Sometimes there’s that place where you wake up and you forget ________ is gone, and you have to relive the sudden jolt of loss again.  

The place of the audacity of the world that just keeps going on, people keep living on, when you have had your world ripped apart and you can’t do anything and don’t want to.  

This place of grief is a very lonely and painful place to be.  

And, for those of us who have lost a loved one in Christ, there is hope, light, and strangely, joy also. How heartbreaking, body shaking, world shattering pain and joy can co-exist is only a mystery that exists in Christ and nowhere else.  For those of us who are IN Christ, we do not grieve like those without Him grieve.  

I lost my mother on 9/18/2025 at 8:30 am MST. It was sudden and unexpected. I wasn’t prepared and wasn’t ready. But such was the date and time that the Lord has ordained that she would come home to Him in the fullness of the reality of what her Lord Christ Jesus had done for her. The best day and moment of her existence… but one of my worst days.  

Most of us will experience the death and loss of a parent. This is normal and expected. It awaits most of us. Most of us will face this moment. Similar to, is the death of our grandparents. All my grandparents also have passed from this earth and into Glory.  

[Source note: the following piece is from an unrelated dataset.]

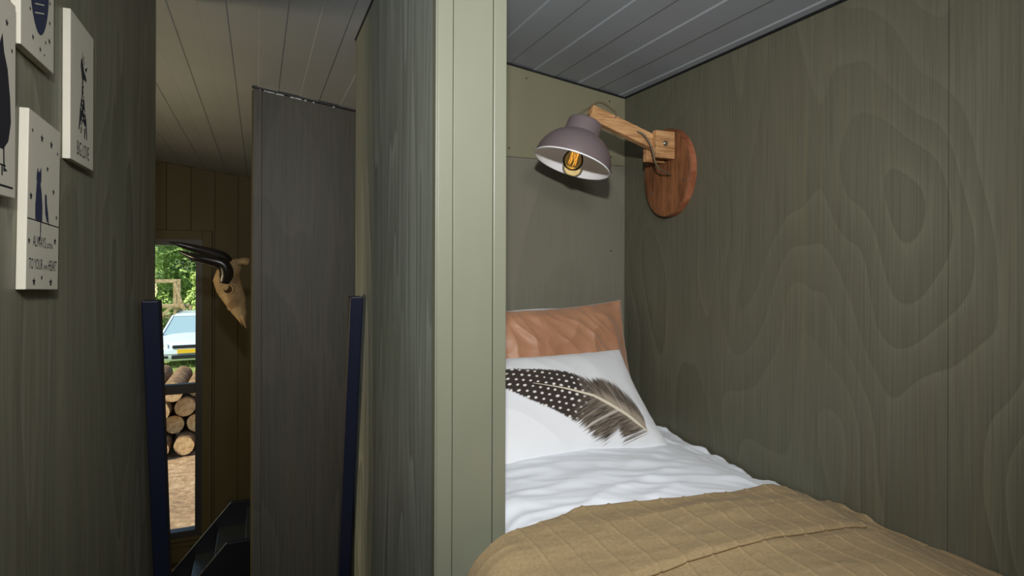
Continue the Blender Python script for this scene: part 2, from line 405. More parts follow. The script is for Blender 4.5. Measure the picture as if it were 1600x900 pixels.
# pillows
def pillow(name, m, P0, t, W_, H_, T_, nu, nv, seed, wr=.004, wfreq=7, roll=0, paint=None, label='', sag=0, pull=.07):
    """P0 = middle of the bottom seam, t = direction up the pillow"""
    P0 = Vector(P0); t = Vector(t).normalized(); ux = Vector((1, 0, 0)); n = ux.cross(t)   # n towards the viewer
    if roll:
        R = Matrix.Rotation(roll, 3, n); ux = R @ ux; t = R @ t
    mb = MB(); cols = []
    for side in (1, -1):
        def fn(a, b, side=side):
            u = a*2-1; v = b*2-1
            x = W_/2*u*(1-pull*(1-v*v)); y = H_/2+H_/2*v*(1-pull*1.3*(1-u*u))
            e = max(0, (1-u*u)*(1-v*v)); th_ = T_/2*e**.42
            k = min(1, e*3.5)
            th_ += k*wr*(ridged(nz(x*wfreq+seed, y*wfreq*.6, seed))+.7*ridged(nz((x+y)*wfreq*1.4, (y-x*.4)*wfreq*.7, seed+5)))
            ed = math.exp(-e*9); th_ += ed*min(1, e*60)*wr*.9*nz(x*28, y*28, seed)
            y -= sag*(1-u*u)*(v+1)/2
            if paint and side == 1: cols.append(paint(P0.x+x, y))
            elif paint: cols.append(None)
            return P0+ux*x+t*y+n*(th_*side)
        mb.grid(nu, nv, fn)
    o = mb.build(name, m, org=tuple(P0), smooth=True)
    b = bmesh.new(); b.from_mesh(o.data); bmesh.ops.remove_doubles(b, verts=b.verts, dist=1e-5) if not paint else None
    bmesh.ops.recalc_face_normals(b, faces=b.faces); b.to_mesh(o.data); b.free()
    if paint:
        at = o.data.color_attributes.new('print', 'FLOAT_COLOR', 'POINT')
        base = lin((224, 226, 229))
        for i, c in enumerate(cols): at.data[i].color = base if c is None else c
    tag(o, label, 'pillow')
    return o
WHITE = lin((224, 226, 229))
def mixc(a, b, f): return tuple(a[i]*(1-f)+b[i]*f for i in range(3))+(1,)
SP = [(-260, 470), (25, 490), (150, 505), (300, 535), (430, 565), (600, 640), (710, 700)]
UP = [(-260, 440), (-120, 425), (25, 425), (150, 428), (300, 445), (380, 468), (410, 478), (440, 470), (480, 470), (540, 492), (600, 535), (650, 580), (690, 630), (705, 680), (712, 698)]
LOW = [(-260, 480), (-100, 505), (25, 520), (150, 580), (250, 622), (330, 660), (400, 700), (460, 742), (510, 748), (560, 712), (600, 745), (650, 735), (690, 715), (712, 702)]
def feather(X, T):
    zx = 1276.7*X-617.1*T-692.9; zy = -109.8*X-1216.8*T+895.7
    if zx < -260 or zx > 716: return WHITE
    sp = seglerp(SP, zx); fluff = smooth(350, 440, zx-(.55*(zy-sp) if zy < sp else -.35*(zy-sp)))
    d = zy-sp
    # barbs sweep back from the spine; ragged outer edge
    along = zx+abs(d)*1.1
    rag = nz(along*.09, 1 if d < 0 else 7, 3)*(10+26*fluff)+nz(along*.3, 2 if d < 0 else 9, 4)*(5+12*fluff)
    top = seglerp(UP, zx)-rag*.55; bot = seglerp(LOW, zx)+rag*(.5+.6*fluff)
    quill = abs(d+2) < 1.1+5.2*smooth(150, 500, zx)*smooth(722, 640, zx)
    if quill and zx > 150: return mixc(lin((200, 190, 172)), lin((232, 222, 200)), .5+.5*nz(zx*.05, zy*.4))
    if zy < top or zy > bot: return WHITE
    edge = min(zy-top, bot-zy)
    a = smooth(0, 8+16*fluff, edge)
    dark = mixc(lin((34, 29, 28)), lin((70, 60, 54)), .5+.5*nz(zx*.3, zy*.3, 1))
    # white spots in rows along the spine
    row = (d+12)/24.; ir = round(row); px = (zx+(17 if ir % 2 else 0)+d*.25+5*nz(zx*.02, d*.05))/34.; ip = round(px)
    dx = (px-ip)*34; dy = (row-ir)*24
    rr = 4.7+1.8*nz(ip*3.1, ir*2.7)
    spot = smooth(1.25, .75, math.hypot(dx/1.35, dy)/rr)*(1 if edge > 4 and abs(d) > 5 else 0)
    spotted = mixc(dark, lin((226, 222, 214)), spot)
    st = .5+.5*nz(along*.16, d*.02, 6)+.35*nz(along*.5, d*.05, 2)
    near = smooth(55, 8, abs(d))*smooth(400, 520, zx)
    fl_ = mixc(lin((56, 47, 41)), lin((158, 145, 128)), min(1, max(0, st*1.1-.32+near*(.9 if d < 0 else .35))))
    lightgap = smooth(.15, .55, nz(along*.035, 3 if d < 0 else 8, 11))*(1 if d > 0 else .3)
    fl_ = mixc(fl_, lin((214, 208, 200)), .75*lightgap)
    c = mixc(spotted, fl_, fluff)
    return mixc(WHITE, c, a)
m = cloth('printed_cotton', (224, 226, 229), .85, 800, .08); g = N(m); at = g.node('ShaderNodeAttribute'); at.attribute_name = 'print'
g.link(at.outputs['Color'], g.b.inputs['Base Color']); M['print'] = m
pillow('pillow', 'print', (.860, 1.494, -.598), (0, .285, .272), .70, .41, .15, 420, 300, 2.0, .0034, 6, paint=feather,
       label='white pillow printed with a spotted guinea fowl feather', sag=-.0)
pillow('pillow', 'satin', (.955, 1.805, -.590), (0, .125, .43), .74, .455, .125, 220, 160, 5.5, .0105, 11, roll=math.radians(1.5),
       label='copper brown satin pillow standing behind the feather pillow', sag=.0)
pillow('pillow', 'white_cloth2', (.985, 1.957, -.598), (0, .02, .43), .56, .405, .04, 60, 50, 9.5, .003, 6, pull=-.08,
       label='plain white pillow mostly hidden behind the copper satin pillow', sag=0)

# ------------------------------------------------------------------ wall lamp
M['plate'] = woodmat('plate_brown_wood', (84, 50, 29), (138, 90, 56), (40, 60, 7))
M['arm'] = woodmat('arm_rough_wood', (142, 98, 58), (204, 160, 112), (8, 90, 90), .75)
M['shade'] = mat('shade_taupe_metal', (112, 100, 102), .38, .0, .5)
M['lining'] = mat('shade_white_enamel', (235, 236, 238), .3)
M['steel'] = mat('bolt_steel', (170, 168, 160), .3, 1)
M['cable'] = mat('cable_olive_brown', (92, 80, 60), .55)
M['brass'] = mat('socket_brass', (150, 120, 70), .35, 1)
gb = bpy.data.materials.new('bulb_amber_glass'); gb.use_nodes = True; t = gb.node_tree; t.nodes.clear()
o_ = t.nodes.new('ShaderNodeOutputMaterial'); mx = t.nodes.new('ShaderNodeMixShader'); tr = t.nodes.new('ShaderNodeBsdfTransparent')
gl = t.nodes.new('ShaderNodeBsdfGlossy'); gl.inputs['Roughness'].default_value = .05; lw = t.nodes.new('ShaderNodeFresnel'); lw.inputs[0].default_value = 1.22
tr.inputs[0].default_value = (1, .86, .52, 1)
t.links.new(lw.outputs[0], mx.inputs[0]); t.links.new(tr.outputs[0], mx.inputs[1]); t.links.new(gl.outputs[0], mx.inputs[2]); t.links.new(mx.outputs[0], o_.inputs[0])
M['bulb'] = gb
M['filament'] = mat('filament_glow', (255, 190, 90), .5, emit=(255, 190, 90), estr=1.2)

lamp = thing('wall_lamp', (XR, 1.70, .327), 'taupe metal dome lamp on a wooden arm with oval wooden wall plate', 'lamp')
oval = []
for k in range(56):
    a = 2*math.pi*k/56; oval.append((.128*math.cos(a), .158*math.sin(a)*(1+.05*math.cos(a))))
def plate_pts(sc, x): return [(x, 1.700+a*sc, .327+b*sc) for a, b in oval]
mb = MB(); n = len(oval); eb = MB()
rings_ = [plate_pts(1, XR-.0005), plate_pts(1.0, XR-.028), plate_pts(.985, XR-.0315), plate_pts(.96, XR-.0325)]
mb.add(sum(rings_, []), [tuple(range(n)), tuple(range(3*n, 4*n))]+[(r*n+i, r*n+(i+1) % n, (r+1)*n+(i+1) % n, (r+1)*n+i) for r in range(3) for i in range(n)])
pl = mb.build('wall_plate', 'plate', lamp, smooth=True, auto=.6)
M['plate_edge'] = woodmat('plate_edge_reddish', (120, 66, 42), (168, 108, 76), (20, 20, 20))
rr_ = [plate_pts(1.004, XR-.001), plate_pts(1.006, XR-.014), plate_pts(1.003, XR-.027)]
eb.add(sum(rr_, []), [(r*n+i, r*n+(i+1) % n, (r+1)*n+(i+1) % n, (r+1)*n+i) for r in range(2) for i in range(n)])
eb.build('plate_edge', 'plate_edge', pl, smooth=True)
for sy, sz in ((1.60, .285), (1.775, .262)):
    MB().lathe([(0, .0015), (.004, .001), (.0045, 0)], (XR-.0325, sy, sz), (-1, 0, 0), 12).build('screw', 'steel', pl)
XP = XR-.0325
MB().box(1.262, XP, 1.648, 1.670, .368, .463).build('clamp_block', 'arm', lamp, bevel=.002)
MB().box(1.262, XP, 1.702, 1.724, .362, .455).build('clamp_block', 'arm', lamp, bevel=.002)
MB().bar((1.335, 1.686, .407), (1.012, 1.676, .502), .030, .050).build('arm', 'arm', lamp, bevel=.003)
bo = MB().lathe([(0, .006), (.005, .0055), (.006, .003), (.006, 0), (.010, 0), (.010, -.002)], (1.300, 1.646, .419), (0, -1, 0), 14).build('bolt', 'steel', lamp)
MB().lathe([(0, .012), (.003, .0115), (.003, .004)], (1.300, 1.646, .419), (0, -1, 0), 10).build('bolt_tip', 'steel', bo)
F_ = Vector((math.sin(YAW), math.cos(YAW), 0)); R_ = Vector((math.cos(YAW), -math.sin(YAW), 0)); U_ = Vector((0, 0, 1))
AX = (-.33*R_-.12*F_-U_).normalized()
RC = Vector((.947, 1.68, .327))
prof = [(.128, 0), (.1280, .010), (.1245, .030), (.116, .052), (.103, .072), (.086, .089), (.070, .099), (.062, .104), (.0605, .110), (.0580, .143), (.0555, .150), (.050, .1535), (.015, .156), (.0001, .156)]
sh = MB().lathe(prof, RC, -AX, 64).build('lamp_shade', 'shade', lamp, smooth=True, fix=True, auto=.75)
inner = [(r-.0016, h-(.0002 if r > .1 else .002)) for r, h in prof[:9]]+[(.0001, .108)]
MB().lathe(inner, RC, -AX, 64).build('shade_lining', 'lining', sh, smooth=True, fix=False)
MB().lathe([(.1264, .0003), (.1264, -.0012), (.1287, -.0012), (.1287, .003)], RC, -AX, 64).build('shade_rim', 'lining', sh, smooth=True)
ES = [(.0001, -.020), (.010, -.019), (.020, -.014), (.028, -.003), (.031, .010), (.029, .024), (.022, .040), (.015, .053), (.0125, .062)]
bl = MB().lathe([(r*1.12, h) for r, h in ES], RC, -AX, 32).build('bulb', 'bulb', lamp, smooth=True)
MB().lathe([(.0001, .066), (.014, .066), (.016, .070), (.016, .105), (.0001, .105)], RC, -AX, 24).build('socket', 'brass', bl, smooth=True, auto=.7)
fu = AX.orthogonal().normalized(); fw = AX.cross(fu); fm = MB()
for k in range(6):
    a = 2*math.pi*k/6; c0 = RC-AX*.055+(fu*math.cos(a)+fw*math.sin(a))*.004
    p1 = RC-AX*(-.002)+(fu*math.cos(a)+fw*math.sin(a))*.012; p2 = RC-AX*.040+(fu*math.cos(a+.5)+fw*math.sin(a+.5))*.012
    fm.tube([c0, p2, p1, RC-AX*.038+(fu*math.cos(a+1)+fw*math.sin(a+1))*.010], .0007, 5)
fm.build('filament', 'filament', bl)
NT = RC-AX*.156
def bez(pts, n=10):
    out = []; P = [Vector(p) for p in pts]; P = [P[0]*2-P[1]]+P+[P[-1]*2-P[-2]]
    for i in range(1, len(P)-2):
        for k in range(n):
            t_ = k/n; out.append(.5*((2*P[i])+(P[i+1]-P[i-1])*t_+(2*P[i-1]-5*P[i]+4*P[i+1]-P[i+2])*t_**2+(3*P[i]-P[i-1]-3*P[i+1]+P[i+2])*t_**3))
    out.append(P[-2]); return out
MB().lathe([(.012, 0), (.012, .010), (.007, .014), (.0001, .014)], NT, -AX, 16).build('shade_nipple', 'steel', lamp, smooth=True, auto=.7)
MB().bar(NT-AX*.006, (1.03, 1.678, .510), .010, .012).build('hinge_bracket', 'steel', lamp, bevel=.001)
MB().tube(bez([NT+(-.02)*R_-AX*-.002, NT+(-.022)*R_+U_*.02, NT+U_*.036, (1.045, 1.668, .538), (1.095, 1.664, .517), (1.108, 1.665, .503), (1.104, 1.667, .490)]), .0034, 8).build('cable', 'cable', lamp, smooth=True)
MB().tube(bez([(1.195, 1.668, .455), (1.215, 1.655, .442), (1.238, 1.646, .405), (1.250, 1.640, .355), (1.270, 1.645, .330), (1.31, 1.655, .318), (XP+.002, 1.670, .313)]), .0034, 8).build('cable', 'cable', lamp, smooth=True)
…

If you have come to this section of this website and are walking through the loss of a spouse, or unspeakably, the loss of a child… I simply have no words for you. Your loss is not something I can even begin to comprehend. While I do hope that you may find something helpful for you in these writings, they are in regards to my journey through the death of my mother with the Lord.  For you, I can only offer to sit with in silence.